Who is the Candice Hoeppner for information technology owners?

I have sent a form letter to all Conservative MPs, and a derived letter to all NDP MP's asking the above question.

Thus far I haven't heard anything from Conservative MPs other than some acknowledging receipt.

I have received better response from the Official Opposition NDP. Jack Layton's staffer let me know that "MP Charlie Angus will continue on in his role as critic for digital issues". A few moments ago I received a voice call from Peter Stoffer himself to let me know to contact Charlie. Another MP staffer is looking into setting up an in-person meeting with a newly elected MP.

Attached below is a sample of the email I sent out:

Peter Arend Stoffer,
MP for Sackville--Eastern Shore

In the last parliament Conservative MP Candice Hoeppner represented the political battle to protect the interests of long gun owners from what many considered to be intrusive government regulation in the form of the long gun registry. The NDP caucus was mixed on this issue, partly divided by urban and rural constituencies and experiences.

Information technology owners need to find someone within the NDP caucus who can fight to protect our rights. My hope is that this issue will not be as contentious within the NDP, and won’t divide the caucus between technology neophytes and the more technologically advanced.

Allegedly to reduce abuses of information technology, there are proposals from a variety of governments including the current Conservative government and the previous Liberal government to put non-owner locks on information technology. The legalization and legal protection for non-owner locks prohibit the owner from changing the locks so that they can make their own software choices. This effectively prohibits owners from being in control of the technology for lawful and often socially beneficial purposes.

This goes far beyond mere registration of a multi-purpose tool that has the potential to be abused, but locks them up such that otherwise lawful uses are prohibited. I hope you will agree that abuses of computers are far less harmful to society than abuses of guns, and that computer owners should have their rights respected at least as much as (ideally much more than) gun owners.

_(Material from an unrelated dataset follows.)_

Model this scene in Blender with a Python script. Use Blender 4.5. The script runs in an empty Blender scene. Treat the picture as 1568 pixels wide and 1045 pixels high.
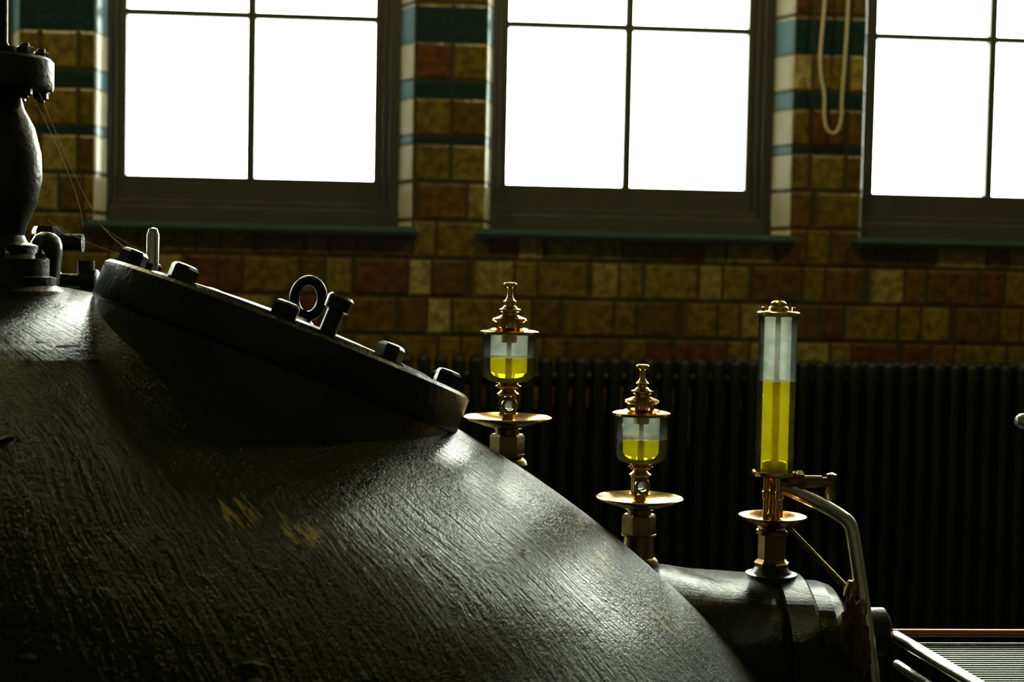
import bpy, bmesh, math, random
from mathutils import Vector, Matrix
from mathutils import noise as mn
random.seed(7)
scn=bpy.context.scene
col=scn.collection

# ---------------------------------------------------------------- helpers
def new_mat(name):
    m=bpy.data.materials.new(name); m.use_nodes=True
    nt=m.node_tree; nt.nodes.clear()
    out=nt.nodes.new('ShaderNodeOutputMaterial')
    return m,nt,out
def N(nt,t,**k):
    n=nt.nodes.new(t)
    for a,b in k.items():
        setattr(n,a,b)
    return n
def setin(nt,sock,v):
    if isinstance(v,bpy.types.NodeSocket): nt.links.new(v,sock)
    else: sock.default_value=v
def math_(nt,op,a,b=None,c=None):
    n=N(nt,'ShaderNodeMath',operation=op)
    setin(nt,n.inputs[0],a)
    if b is not None: setin(nt,n.inputs[1],b)
    if c is not None: setin(nt,n.inputs[2],c)
    return n.outputs[0]
def mixc(nt,f,a,b,bt='MIX'):
    n=N(nt,'ShaderNodeMix',data_type='RGBA',blend_type=bt)
    setin(nt,n.inputs[0],f); setin(nt,n.inputs[6],a); setin(nt,n.inputs[7],b)
    return n.outputs[2]
def ramp(nt,f,stops,interp='LINEAR'):
    n=N(nt,'ShaderNodeValToRGB'); cr=n.color_ramp; cr.interpolation=interp
    while len(cr.elements)<len(stops): cr.elements.new(0.5)
    for e,(p,c) in zip(cr.elements,stops):
        e.position=p; e.color=(*c,1) if len(c)==3 else c
    setin(nt,n.inputs[0],f)
    return n.outputs[0]
def noise(nt,vec,scale,detail=3,rough=.55,dist=0):
    n=N(nt,'ShaderNodeTexNoise'); n.inputs['Scale'].default_value=scale
    n.inputs['Detail'].default_value=detail; n.inputs['Roughness'].default_value=rough
    n.inputs['Distortion'].default_value=dist
    nt.links.new(vec,n.inputs['Vector']); return n.outputs[0]
def simple(name,color,rough=.5,metal=0.,var=.25,scale=30,bump=.15,coat=0.,spec=.5):
    m,nt,out=new_mat(name)
    tc=N(nt,'ShaderNodeTexCoord'); b=N(nt,'ShaderNodeBsdfPrincipled')
    nz=noise(nt,tc.outputs['Object'],scale)
    c=mixc(nt,nz,(*[k*(1-var) for k in color],1),(*[min(1,k*(1+var)) for k in color],1))
    nt.links.new(c,b.inputs['Base Color'])
    r=math_(nt,'MULTIPLY_ADD',nz,.3*rough,rough*.85); nt.links.new(r,b.inputs['Roughness'])
    b.inputs['Metallic'].default_value=metal; b.inputs['Coat Weight'].default_value=coat
    b.inputs['Specular IOR Level'].default_value=spec
    if bump:
        bp=N(nt,'ShaderNodeBump'); bp.inputs['Strength'].default_value=bump; bp.inputs['Distance'].default_value=.002
        n2=noise(nt,tc.outputs['Object'],scale*4,4); nt.links.new(n2,bp.inputs['Height']); nt.links.new(bp.outputs[0],b.inputs['Normal'])
    nt.links.new(b.outputs[0],out.inputs[0]); return m

def finish(bm,name,mat,parent=None,smooth=True,angle=35,loc=None):
    bmesh.ops.recalc_face_normals(bm,faces=bm.faces)
    me=bpy.data.meshes.new(name); bm.to_mesh(me); bm.free()
    if mat: me.materials.append(mat)
    if smooth:
        me.polygons.foreach_set('use_smooth',[True]*len(me.polygons))
        me.set_sharp_from_angle(angle=math.radians(angle))
    o=bpy.data.objects.new(name,me); col.objects.link(o)
    if parent: o.parent=parent
    if loc: o.location=loc
    return o
def empty(name,loc=(0,0,0),parent=None):
    e=bpy.data.objects.new(name,None); e.location=loc; e.empty_display_size=.05; col.objects.link(e)
    if parent: e.parent=parent
    return e
def add_box(bm,x0,x1,y0,y1,z0,z1):
    vs=[bm.verts.new((x,y,z)) for x in (x0,x1) for y in (y0,y1) for z in (z0,z1)]
    for f in ((0,1,3,2),(4,6,7,5),(0,4,5,1),(2,3,7,6),(0,2,6,4),(1,5,7,3)):
        bm.faces.new([vs[i] for i in f])
def box(name,x0,x1,y0,y1,z0,z1,mat,parent=None,bev=0):
    bm=bmesh.new(); add_box(bm,x0,x1,y0,y1,z0,z1)
    if bev: bmesh.ops.bevel(bm,geom=bm.edges[:],offset=bev,segments=3,affect='EDGES',profile=.5)
    return finish(bm,name,mat,parent)
def basis(axis):
    a=Vector(axis).normalized(); q=Vector((0,0,1)).rotation_difference(a); return q.to_matrix().to_4x4()
def add_lathe(bm,prof,loc=(0,0,0),axis=(0,0,1),seg=48,phase=0):
    M=Matrix.Translation(loc)@basis(axis); rings=[]
    for r,z in prof:
        if r<1e-7: rings.append([bm.verts.new(M@Vector((0,0,z)))])
        else: rings.append([bm.verts.new(M@Vector((r*math.cos(phase+2*math.pi*i/seg),r*math.sin(phase+2*math.pi*i/seg),z))) for i in range(seg)])
    for a,b in zip(rings,rings[1:]):
        if len(a)==1 and len(b)==1: continue
        for i in range(seg):
            j=(i+1)%seg
            if len(a)==1: bm.faces.new((a[0],b[i],b[j]))
            elif len(b)==1: bm.faces.new((a[i],b[0],a[j]))
            else: bm.faces.new((a[i],b[i],b[j],a[j]))
def lathe(name,prof,mat,parent=None,loc=(0,0,0),axis=(0,0,1),seg=48,phase=0,angle=35):
    bm=bmesh.new(); add_lathe(bm,prof,loc,axis,seg,phase); return finish(bm,name,mat,parent,angle=angle)
def add_bolt(bm,loc,axis,r,h,stud=True,ph=0):
    c=r*.16
    add_lathe(bm,[(0,0),(r*1.22,0),(r*1.22,h*.14),(r,h*.14),(r,h*.80),(r-c,h*.95),(r*.6,h),(0,h*1.03)] ,loc,axis,6,ph)
    if stud: add_lathe(bm,[(0,h),(r*.5,h),(r*.5,h*1.25),(r*.4,h*1.35),(0,h*1.35)],loc,axis,16)
def tube(name,pts,r,mat,parent=None,smooth=True,res=8,taper=None):
    cu=bpy.data.curves.new(name,'CURVE'); cu.dimensions='3D'; cu.bevel_depth=r; cu.bevel_resolution=4; cu.use_fill_caps=True
    cu.resolution_u=res
    if smooth:
        s=cu.splines.new('NURBS'); s.points.add(len(pts)-1); s.order_u=3; s.use_endpoint_u=True
    else:
        s=cu.splines.new('POLY'); s.points.add(len(pts)-1)
    for i,(p,q) in enumerate(zip(s.points,pts)):
        p.co=(*q,1)
        if taper: p.radius=taper[i]
    o=bpy.data.objects.new(name,cu); col.objects.link(o)
    dg=bpy.context.evaluated_depsgraph_get(); me=bpy.data.meshes.new_from_object(o.evaluated_get(dg))
    bpy.data.objects.remove(o); bpy.data.curves.remove(cu)
    me.name=name; me.materials.clear(); me.materials.append(mat)
    me.polygons.foreach_set('use_smooth',[True]*len(me.polygons)); me.set_sharp_from_angle(angle=math.radians(50))
    o=bpy.data.objects.new(name,me); col.objects.link(o)
    if parent: o.parent=parent
    return o

# ---------------------------------------------------------------- dimensions
C=Vector((-.68,1.80,.068)); RR,BB=1.53,.92       # engine casing: centre, radius, depth radius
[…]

I am looking to find a member or group of members within the NDP caucus who are willing to protect the interests of law abiding Information Technology owners in the same way that Ms. Hoeppner focused on the interests of law abiding long gun owners.

If you are this person, or have an idea of who this person may be within your caucus, please let me know. I live and work in Ottawa, and can be made available to you at your convenience.

Thank you.

Russell McOrmond
(Contact info at URL -- removed from blog posting)

I am providing some sample links to better understand the issue. Please note that while this issue has come up recently in the context of Copyright, that IT property rights is an issue that should be understood as separate from Copyright. Please don’t be distracted by this attempt at misdirection by specific corporate interest groups. There are many non-Copyright related activities which are restricted by non-owner locks, and even within Copyright the interests of both creators and audiences are best protected when citizens are in control of their own technology.

My intervention in front of the Bill C-32 committee to discuss this issue:
Meeting 17: March 8, 2011 11:04 a.m. - 12:46 p.m. (EST)
parl.gc.ca link

I ended my introduction with:
“For no other type of property would this be considered. We would never legally protect non-owner locks to all guns in a country where many are uncomfortable with the mere registration of long guns. We would never legally protect non-owner locks on our homes, alleging it was necessary to protect the insurance industry from fraud. We would never legally protect non-owner locks on our cars, allegedly to ensure that automobiles could never be used as a getaway vehicle.”